• **PROMPT**: Make an exact copy of all the material below, apart from the pictures.

[BEGIN]

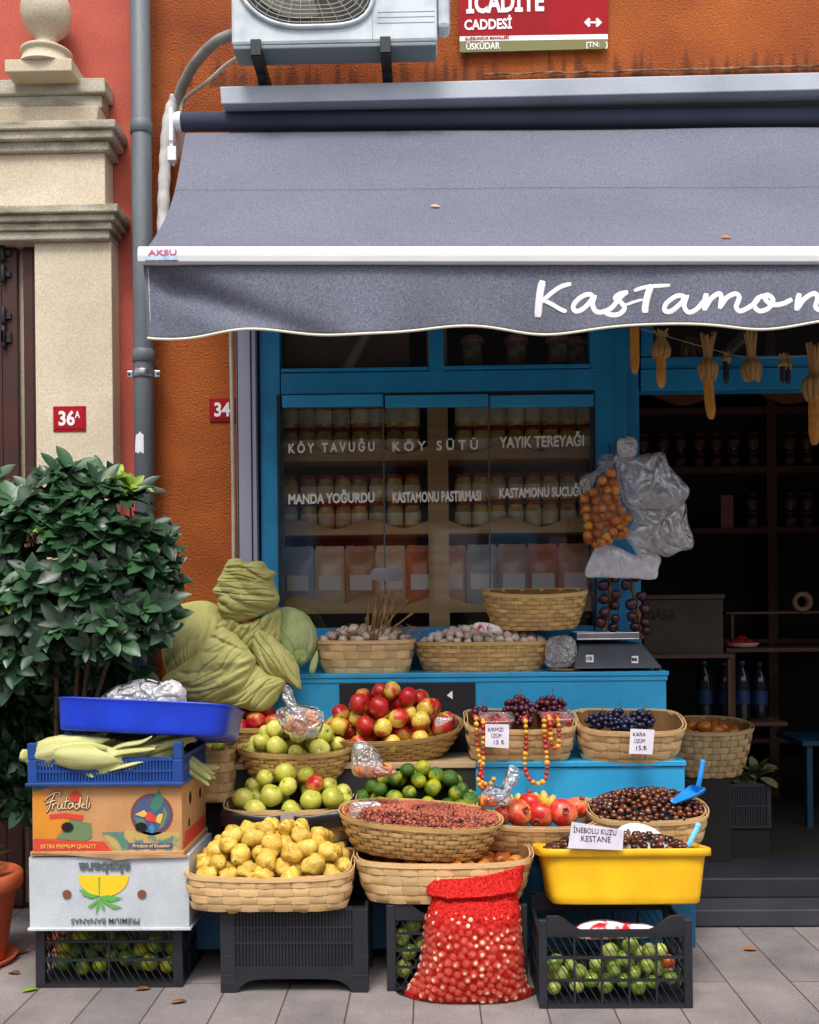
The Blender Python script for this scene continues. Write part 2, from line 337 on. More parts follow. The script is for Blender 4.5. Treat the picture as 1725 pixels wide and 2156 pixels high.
# blue window frame
fr = MB()
def fb(x0,y0,x1,y1,Y=-.06,d=.11): pbox(fr, x0,y0,x1,y1,Y,d)
fb(549,640,592,1415); fb(592,781,1252,826); fb(903,640,935,781,-.058,.1); fb(1243,640,1322,781,-.062); fb(1252,781,1322,1415,-.062); fb(592,640,1243,655,-.057)
fb(1322,640,1350,1880,-.03,.13); fb(592,1320,1252,1415,-.056)
fr.build('window_frame', BLUE, shop, bevel=.003)
m_ = MB()
for x0,y0,x1,y1 in ((592,774,903,781),(935,768,1243,776)): pbox(m_, x0,y0,x1,y1,-.066,.02)
pbox(m_, 1300, 700, 1304, 1400, -.066, .01); m_.build('frame_moulding', BLUE, shop, bevel=.002)
g = MB(); 
for a,b in ((594,806),(811,1028),(1032,1250)): pbox(g, a, 831, b, 856, -.075, .03)
g.build('sash_rail', BLUE_L, shop, bevel=.002)
g = MB(); pbox(g, 590, 826, 1254, 831, -.064, .02); pbox(g, 585, 831, 592, 1320, -.066, .02); pbox(g, 1251, 831, 1255, 1320, -.066, .02); g.build('frame_seal', BLACKM, shop)
for x0,x1,y0,y1,Y in ((593,903,655,774,-.02),(935,1243,655,768,-.02),(1352,1830,660,752,0),(594,807,856,1320,-.060),(811,1029,856,1320,-.057),(1033,1250,856,1320,-.060)):
    p = MB(); pbox(p, x0,y0,x1,y1,Y,.006); p.build('window_pane', GLASS, shop)
g = MB()
for x in (807.5, 1029.5): pbox(g, x, 831, x+3, 1320, -.069, .008)
g.build('pane_edge_seal', mat('grey_seal', rgb(90,92,88), .4), shop)
h = MB()
for a,b in ((781,813),(816,848)):
    pts = []
    if a == 781: pts = [(813,1197),(813,1222)] + circ(794,1209.5,13,12.5,10,PI/2,PI*1.5)
    else: pts = [(816,1222),(816,1197)] + circ(835,1209.5,13,12.5,10,-PI/2,PI/2)
    poly(h, pts, -.085, .018)
h.build('sash_lock', STEEL, shop, bevel=.002)
# door frame and transom
fr = MB(); fb(1350,749,1830,774,-.02,.08); fb(1350,774.5,1830,819,-.035,.1); fb(1350,640,1376,749,-.018,.08); fb(1350,640,1830,661,-.016,.08)
fr.build('door_frame', BLUE, shop, bevel=.003)
# vinyl lettering on the panes
LT = [("KÖYTAVUĞU",608,789,935,954,1.55,.012),("KÖY SÜTÜ",827,1007,931,950,1.6,.012),("YAYIK TEREYAĞI",1052,1230,921,943,1,.012),
      ("MANDA YOĞURDU",608,789,1042,1061,1,.018),("KASTAMONU PASTIRMASI",827,1013,1038,1058,1,.018),("KASTAMONU SUCUĞU",1052,1231,1029,1048,1,.016)]
LT[0] = ("KÖY TAVUĞU",)+LT[0][1:]
for tx,x0,x1,yc,yb,spc,em in LT:
    lettering(tx, x0, x1, yc, yb, -.0625, CREAMT, shop, 'pane_lettering', em*1.9, spacing=spc, slope=.012)

# ---- room furniture seen through the glass
def jar_proto():
    t = thing('jar', 'x', 'jar', (0,0,0))
    MB().lathe([(.0,.0),(.03,.0),(.034,.006),(.034,.075),(.028,.09),(.028,.098),(0,.098)], 18).build('jar_body', mat('preserves_in_glass', rgb(216,196,108), .2, rgb(186,156,76), 20, 3, rnd=.4, coat=.5), t)
    MB().lathe([(0,.094),(.031,.094),(.032,.098),(.032,.107),(.03,.11),(0,.11)], 18).build('lid', mat('red_jar_lid', rgb(150,44,36), .35, rnd=.3), t)
    q = MB(); q.grid(lambda u,v: (.0348*math.cos(PI*1.5+(u-.5)*2.6), .0348*math.sin(PI*1.5+(u-.5)*2.6), .015+.05*v), 12, 1); q.build('jar_label', mat('jar_paper_label', rgb(240,236,206), .6, rgb(222,214,170), 40, 2, rnd=.2), t)
    return t
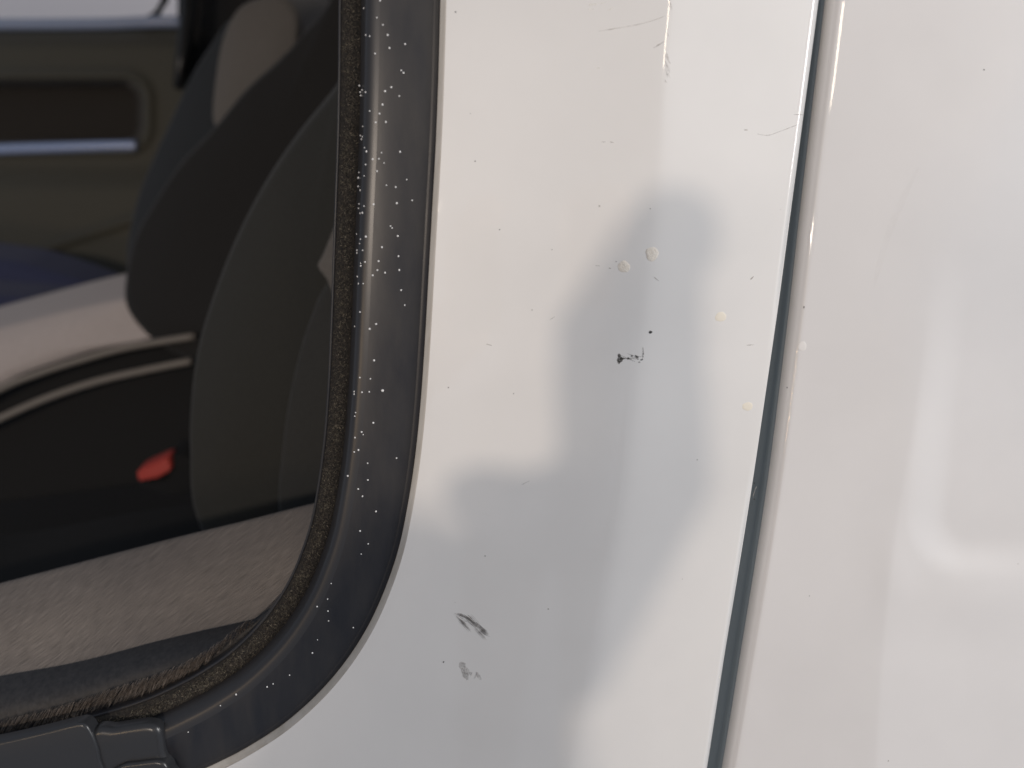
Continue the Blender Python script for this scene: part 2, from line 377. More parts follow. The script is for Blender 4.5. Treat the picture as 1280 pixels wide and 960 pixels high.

[END]

• **SOLUTION TO THIS EXERCISE**:
The Blender Python script for this scene continues. Write part 2, from line 337 on. More parts follow. The script is for Blender 4.5. Treat the picture as 1725 pixels wide and 2156 pixels high.
# blue window frame
fr = MB()
def fb(x0,y0,x1,y1,Y=-.06,d=.11): pbox(fr, x0,y0,x1,y1,Y,d)
fb(549,640,592,1415); fb(592,781,1252,826); fb(903,640,935,781,-.058,.1); fb(1243,640,1322,781,-.062); fb(1252,781,1322,1415,-.062); fb(592,640,1243,655,-.057)
fb(1322,640,1350,1880,-.03,.13); fb(592,1320,1252,1415,-.056)
fr.build('window_frame', BLUE, shop, bevel=.003)
m_ = MB()
for x0,y0,x1,y1 in ((592,774,903,781),(935,768,1243,776)): pbox(m_, x0,y0,x1,y1,-.066,.02)
pbox(m_, 1300, 700, 1304, 1400, -.066, .01); m_.build('frame_moulding', BLUE, shop, bevel=.002)
g = MB(); 
for a,b in ((594,806),(811,1028),(1032,1250)): pbox(g, a, 831, b, 856, -.075, .03)
g.build('sash_rail', BLUE_L, shop, bevel=.002)
g = MB(); pbox(g, 590, 826, 1254, 831, -.064, .02); pbox(g, 585, 831, 592, 1320, -.066, .02); pbox(g, 1251, 831, 1255, 1320, -.066, .02); g.build('frame_seal', BLACKM, shop)
for x0,x1,y0,y1,Y in ((593,903,655,774,-.02),(935,1243,655,768,-.02),(1352,1830,660,752,0),(594,807,856,1320,-.060),(811,1029,856,1320,-.057),(1033,1250,856,1320,-.060)):
    p = MB(); pbox(p, x0,y0,x1,y1,Y,.006); p.build('window_pane', GLASS, shop)
g = MB()
for x in (807.5, 1029.5): pbox(g, x, 831, x+3, 1320, -.069, .008)
g.build('pane_edge_seal', mat('grey_seal', rgb(90,92,88), .4), shop)
h = MB()
for a,b in ((781,813),(816,848)):
    pts = []
    if a == 781: pts = [(813,1197),(813,1222)] + circ(794,1209.5,13,12.5,10,PI/2,PI*1.5)
    else: pts = [(816,1222),(816,1197)] + circ(835,1209.5,13,12.5,10,-PI/2,PI/2)
    poly(h, pts, -.085, .018)
h.build('sash_lock', STEEL, shop, bevel=.002)
# door frame and transom
fr = MB(); fb(1350,749,1830,774,-.02,.08); fb(1350,774.5,1830,819,-.035,.1); fb(1350,640,1376,749,-.018,.08); fb(1350,640,1830,661,-.016,.08)
fr.build('door_frame', BLUE, shop, bevel=.003)
# vinyl lettering on the panes
LT = [("KÖYTAVUĞU",608,789,935,954,1.55,.012),("KÖY SÜTÜ",827,1007,931,950,1.6,.012),("YAYIK TEREYAĞI",1052,1230,921,943,1,.012),
      ("MANDA YOĞURDU",608,789,1042,1061,1,.018),("KASTAMONU PASTIRMASI",827,1013,1038,1058,1,.018),("KASTAMONU SUCUĞU",1052,1231,1029,1048,1,.016)]
LT[0] = ("KÖY TAVUĞU",)+LT[0][1:]
for tx,x0,x1,yc,yb,spc,em in LT:
    lettering(tx, x0, x1, yc, yb, -.0625, CREAMT, shop, 'pane_lettering', em*1.9, spacing=spc, slope=.012)

# ---- room furniture seen through the glass
def jar_proto():
    t = thing('jar', 'x', 'jar', (0,0,0))
    MB().lathe([(.0,.0),(.03,.0),(.034,.006),(.034,.075),(.028,.09),(.028,.098),(0,.098)], 18).build('jar_body', mat('preserves_in_glass', rgb(216,196,108), .2, rgb(186,156,76), 20, 3, rnd=.4, coat=.5), t)
    MB().lathe([(0,.094),(.031,.094),(.032,.098),(.032,.107),(.03,.11),(0,.11)], 18).build('lid', mat('red_jar_lid', rgb(150,44,36), .35, rnd=.3), t)
    q = MB(); q.grid(lambda u,v: (.0348*math.cos(PI*1.5+(u-.5)*2.6), .0348*math.sin(PI*1.5+(u-.5)*2.6), .015+.05*v), 12, 1); q.build('jar_label', mat('jar_paper_label', rgb(240,236,206), .6, rgb(222,214,170), 40, 2, rnd=.2), t)
    return t
Continue the Blender Python script for this scene: part 2, from line 377. More parts follow. The script is for Blender 4.5. Treat the picture as 1280 pixels wide and 960 pixels high.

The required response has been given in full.